WORK TO DO: Copy out every line exactly, passing over the pictures.

LISTED RECORDS:

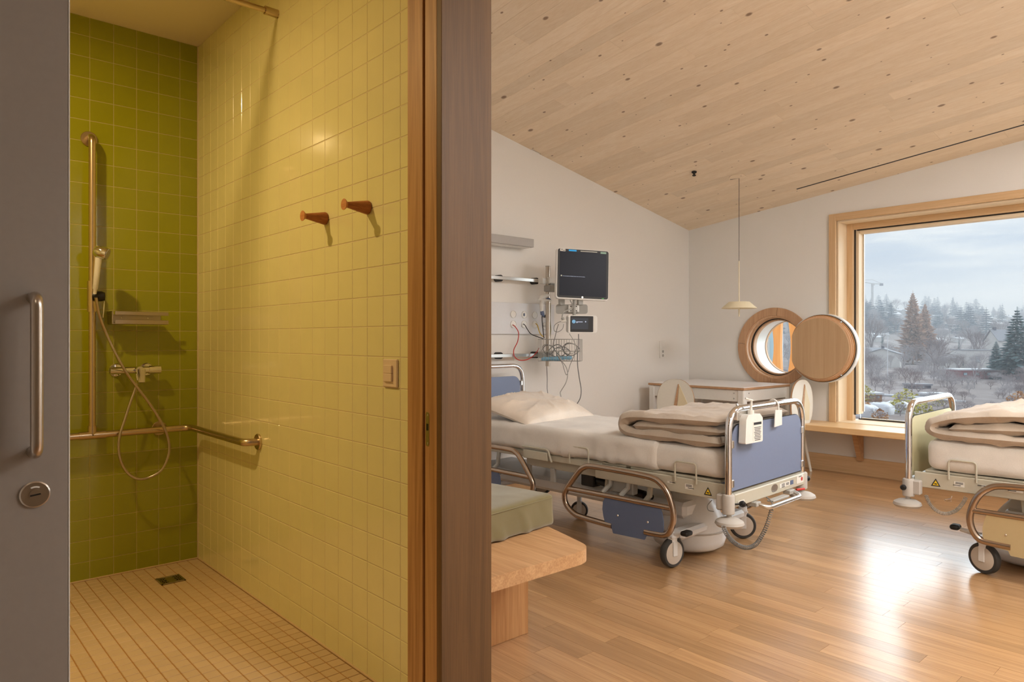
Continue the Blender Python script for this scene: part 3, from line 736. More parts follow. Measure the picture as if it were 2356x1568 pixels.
# wooden hooks
def hook(u, v, lab):
    p = onX(u, v, XY_)
    t = thing('wooden_hook', lab, 'hook', (XY_-.003, p.y, p.z), group='turned wooden hooks on the yellow tiles')
    b = MB(); b.lathe([(.0, .0), (.0205, .0), (.0235, .004), (.0235, .008), (.0105, .078), (.0100, .084)], (0, 0, 0), (-1, 0, 0), 28); part('peg', b, M_hook, t)
    b = MB(); b.lathe([(.0100, .083), (.0190, .093), (.0190, .0945), (.0, .0945)], (0, 0, 0), (-1, 0, 0), 28); part('peg_head', b, M_hook_end, t)
    return t
hook(752, 503, 'turned oak coat hook on the yellow tiles, the one nearer the shower corner'); hook(850, 478, 'turned oak coat hook on the yellow tiles, the one nearer the door jamb')
# light switch
sw = thing('light_switch', 'square white double rocker switch on yellow tiles beside the door jamb', 'light switch', (XY_-.004, 1.96, 1.045))
q0, q1 = onX(885, 825, XY_), onX(921, 892, XY_); zc = (q0.z+q1.z)/2; yc = (q0.y+q1.y)/2; M_sw = plain('switch_cream', (226, 204, 176), .4)
b = MB(); b.box((XY_-.006, yc, zc), (.009, .086, .092), .003); part('frame', b, M_sw, sw, True)
b = MB(); b.box((XY_-.013, yc+.006, zc+.013), (.008, .050, .0265), .0015); part('rocker', b, M_sw, sw, True)
b = MB(); b.box((XY_-.013, yc+.006, zc-.014), (.008, .050, .0265), .0015); part('rocker', b, M_sw, sw, True)
# curtain rod
cr = thing('curtain_rod', 'thin metal shower curtain rod meeting the yellow wall near the ceiling', 'curtain rod', (XY_, 2.79, 2.50))
e1 = onX(640, 33, XY_); b = MB(); b.tube([(-1.2, e1.y, e1.z), (XY_, e1.y, e1.z)], .0115, 16); part('rod', b, M_brass_steel, cr, True)
b = MB(); b.cyl((XY_-.058, e1.y, e1.z), (XY_-.001, e1.y, e1.z), .0175, 20); part('end_socket', b, M_brass_steel, cr, True)
# floor drain
fd = thing('floor_drain', 'small square stainless floor drain grate let into the mosaic', 'drain', (1.02, 3.597, 0))
b = MB(); fz = .0035; cx, cy = 1.0215, 3.5975; S = .054
for (dx, dy, sx, sy) in ((-S+.004, 0, .008, 2*S), (S-.004, 0, .008, 2*S), (0, -S+.004, 2*S, .008), (0, S-.004, 2*S, .008)): b.box((cx+dx, cy+dy, fz), (sx, sy, .003), .0006)
part('frame', b, M_steel, fd, True)
b = MB(); b.box((cx, cy, fz-.005), (.094, .094, .002)); part('pit', b, M_black, fd, True)
b = MB(); b.box((cx, cy, fz-.001), (.046, .094, .002), .0005)
for i, dx in enumerate((-.040, -.030, .030, .040)): b.box((cx+dx, cy, fz-.001), (.0045, .094, .002))
for i, dy in enumerate((-.036, -.012, .012, .036)): b.box((cx-.034, cy+dy, fz-.001), (.026, .006, .002)); b.box((cx+.034, cy+dy, fz-.001), (.026, .006, .002))
part('grate', b, M_steel, fd, True)
b = MB()
for dx in (-.02, .02):
    for dy in (-.03, 0, .03): b.lathe([(0, 0), (.004, 0), (.003, .001), (0, .001)], (cx+dx, cy+dy, fz), (0, 0, 1), 8)
part('rivets', b, M_black, fd, True)['kind'] = 'stuff'

# ================================================================== BENCH WITH CUSHION
BZ = .42
be = thing('wooden_bench', 'solid oak bench with rounded corner standing against the partition', 'bench', (1.39, 1.65, 0))
e0, e1_ = onZ(1322, 1243, BZ), onZ(1262, 1218, BZ); dirb = (e1_-e0).normalized(); e2 = e0+dirb*2.2
cor = Vector((1.868, 1.655, 0)); pts = []
kk = (1.648-e0.y)/dirb.y; co_ = (e0.x+dirb.x*kk+.004, 1.648, 0)
f_ = fillet([(PX1+.002, 1.652, 0), co_, (2.02, 2.25, 0), (2.02, 3.2, 0)], .08, 12)
pts = [(p.x, p.y) for p in f_]; pts.append((PX1+.010, 3.2))
b = MB(); b.prism(pts, BZ-.046, BZ, 'xy'); part('seat_board', b, M_oak_x, be, True)
part('leg_panel', MB().box(((PX1+.01+1.888)/2, 2.035, (BZ-.046)/2), (1.878-PX1, .05, BZ-.046), .002), M_oak_leg, be, True)
part('leg_panel', MB().box(((PX1+.01+1.888)/2, 3.1, (BZ-.046)/2), (1.878-PX1, .05, BZ-.046), .002), M_oak_leg, be, True)
def cushion_disp(o, n):
    v = .004*fbm(o, (5, 5, 5), 3)
    if n.y < -.5: v += .006*max(0, math.sin(42*o.x+34*o.z+2*fbm(o, (4, 4, 4), 1)))**1.5*max(0, .55-o.z*7)*(1 if o.x < .12 else .3)
    return v
cu = thing('seat_cushion', 'thick olive green upholstered seat cushion lying on the oak bench', 'cushion', (1.70, 2.75, BZ+.062), rz=.0)
ang = math.atan2(.08, .40)
b = MB(); b.soft((0, 0, 0), (.46, 1.60, .122), .016, (60, 60, 14), cushion_disp)
co = part('cover', b, M_green, cu, ang=60); 
near_r = onZ(1275, 1207, BZ); near_l = onZ(1132, 1266, BZ); dv = (near_r-near_l).normalized(); rz_ = math.atan2(dv.y, dv.x)*.55
cu.rotation_euler = (0, 0, rz_)
lc = Matrix.Rotation(rz_, 3, 'Z') @ Vector((.23, -.80, 0)); cu.location = (near_r.x-lc.x, near_r.y-lc.y, BZ+.064)
b = MB(); b.tube([(-.215, -.801, .047), (.215, -.801, .047)], .0016, 6).tube([(.2305, -.785, .047), (.2305, .78, .047)], .0016, 6); part('seam', b, M_green, cu)

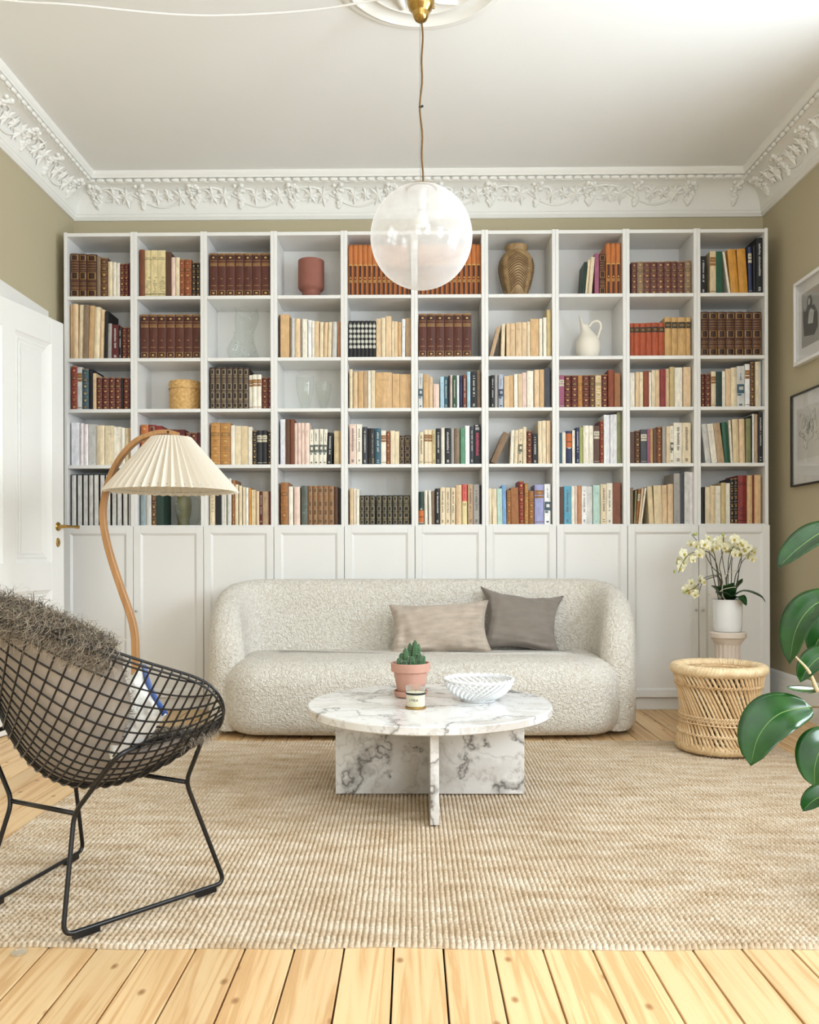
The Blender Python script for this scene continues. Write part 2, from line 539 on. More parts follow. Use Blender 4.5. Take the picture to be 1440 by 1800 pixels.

OUTPUT OF THE TASK:
Continue the Blender Python script for this scene: part 3, from line 736. More parts follow. Measure the picture as if it were 2356x1568 pixels.
# wooden hooks
def hook(u, v, lab):
    p = onX(u, v, XY_)
    t = thing('wooden_hook', lab, 'hook', (XY_-.003, p.y, p.z), group='turned wooden hooks on the yellow tiles')
    b = MB(); b.lathe([(.0, .0), (.0205, .0), (.0235, .004), (.0235, .008), (.0105, .078), (.0100, .084)], (0, 0, 0), (-1, 0, 0), 28); part('peg', b, M_hook, t)
    b = MB(); b.lathe([(.0100, .083), (.0190, .093), (.0190, .0945), (.0, .0945)], (0, 0, 0), (-1, 0, 0), 28); part('peg_head', b, M_hook_end, t)
    return t
hook(752, 503, 'turned oak coat hook on the yellow tiles, the one nearer the shower corner'); hook(850, 478, 'turned oak coat hook on the yellow tiles, the one nearer the door jamb')
# light switch
sw = thing('light_switch', 'square white double rocker switch on yellow tiles beside the door jamb', 'light switch', (XY_-.004, 1.96, 1.045))
q0, q1 = onX(885, 825, XY_), onX(921, 892, XY_); zc = (q0.z+q1.z)/2; yc = (q0.y+q1.y)/2; M_sw = plain('switch_cream', (226, 204, 176), .4)
b = MB(); b.box((XY_-.006, yc, zc), (.009, .086, .092), .003); part('frame', b, M_sw, sw, True)
b = MB(); b.box((XY_-.013, yc+.006, zc+.013), (.008, .050, .0265), .0015); part('rocker', b, M_sw, sw, True)
b = MB(); b.box((XY_-.013, yc+.006, zc-.014), (.008, .050, .0265), .0015); part('rocker', b, M_sw, sw, True)
# curtain rod
cr = thing('curtain_rod', 'thin metal shower curtain rod meeting the yellow wall near the ceiling', 'curtain rod', (XY_, 2.79, 2.50))
e1 = onX(640, 33, XY_); b = MB(); b.tube([(-1.2, e1.y, e1.z), (XY_, e1.y, e1.z)], .0115, 16); part('rod', b, M_brass_steel, cr, True)
b = MB(); b.cyl((XY_-.058, e1.y, e1.z), (XY_-.001, e1.y, e1.z), .0175, 20); part('end_socket', b, M_brass_steel, cr, True)
# floor drain
fd = thing('floor_drain', 'small square stainless floor drain grate let into the mosaic', 'drain', (1.02, 3.597, 0))
b = MB(); fz = .0035; cx, cy = 1.0215, 3.5975; S = .054
for (dx, dy, sx, sy) in ((-S+.004, 0, .008, 2*S), (S-.004, 0, .008, 2*S), (0, -S+.004, 2*S, .008), (0, S-.004, 2*S, .008)): b.box((cx+dx, cy+dy, fz), (sx, sy, .003), .0006)
part('frame', b, M_steel, fd, True)
b = MB(); b.box((cx, cy, fz-.005), (.094, .094, .002)); part('pit', b, M_black, fd, True)
b = MB(); b.box((cx, cy, fz-.001), (.046, .094, .002), .0005)
for i, dx in enumerate((-.040, -.030, .030, .040)): b.box((cx+dx, cy, fz-.001), (.0045, .094, .002))
for i, dy in enumerate((-.036, -.012, .012, .036)): b.box((cx-.034, cy+dy, fz-.001), (.026, .006, .002)); b.box((cx+.034, cy+dy, fz-.001), (.026, .006, .002))
part('grate', b, M_steel, fd, True)
b = MB()
for dx in (-.02, .02):
    for dy in (-.03, 0, .03): b.lathe([(0, 0), (.004, 0), (.003, .001), (0, .001)], (cx+dx, cy+dy, fz), (0, 0, 1), 8)
part('rivets', b, M_black, fd, True)['kind'] = 'stuff'

# ================================================================== BENCH WITH CUSHION
BZ = .42
be = thing('wooden_bench', 'solid oak bench with rounded corner standing against the partition', 'bench', (1.39, 1.65, 0))
e0, e1_ = onZ(1322, 1243, BZ), onZ(1262, 1218, BZ); dirb = (e1_-e0).normalized(); e2 = e0+dirb*2.2
cor = Vector((1.868, 1.655, 0)); pts = []
kk = (1.648-e0.y)/dirb.y; co_ = (e0.x+dirb.x*kk+.004, 1.648, 0)
f_ = fillet([(PX1+.002, 1.652, 0), co_, (2.02, 2.25, 0), (2.02, 3.2, 0)], .08, 12)
pts = [(p.x, p.y) for p in f_]; pts.append((PX1+.010, 3.2))
b = MB(); b.prism(pts, BZ-.046, BZ, 'xy'); part('seat_board', b, M_oak_x, be, True)
part('leg_panel', MB().box(((PX1+.01+1.888)/2, 2.035, (BZ-.046)/2), (1.878-PX1, .05, BZ-.046), .002), M_oak_leg, be, True)
part('leg_panel', MB().box(((PX1+.01+1.888)/2, 3.1, (BZ-.046)/2), (1.878-PX1, .05, BZ-.046), .002), M_oak_leg, be, True)
def cushion_disp(o, n):
    v = .004*fbm(o, (5, 5, 5), 3)
    if n.y < -.5: v += .006*max(0, math.sin(42*o.x+34*o.z+2*fbm(o, (4, 4, 4), 1)))**1.5*max(0, .55-o.z*7)*(1 if o.x < .12 else .3)
    return v
cu = thing('seat_cushion', 'thick olive green upholstered seat cushion lying on the oak bench', 'cushion', (1.70, 2.75, BZ+.062), rz=.0)
ang = math.atan2(.08, .40)
b = MB(); b.soft((0, 0, 0), (.46, 1.60, .122), .016, (60, 60, 14), cushion_disp)
co = part('cover', b, M_green, cu, ang=60); 
near_r = onZ(1275, 1207, BZ); near_l = onZ(1132, 1266, BZ); dv = (near_r-near_l).normalized(); rz_ = math.atan2(dv.y, dv.x)*.55
cu.rotation_euler = (0, 0, rz_)
lc = Matrix.Rotation(rz_, 3, 'Z') @ Vector((.23, -.80, 0)); cu.location = (near_r.x-lc.x, near_r.y-lc.y, BZ+.064)
b = MB(); b.tube([(-.215, -.801, .047), (.215, -.801, .047)], .0016, 6).tube([(.2305, -.785, .047), (.2305, .78, .047)], .0016, 6); part('seam', b, M_green, cu)

The Blender Python script for this scene continues. Write part 2, from line 539 on. More parts follow. Use Blender 4.5. Take the picture to be 1440 by 1800 pixels.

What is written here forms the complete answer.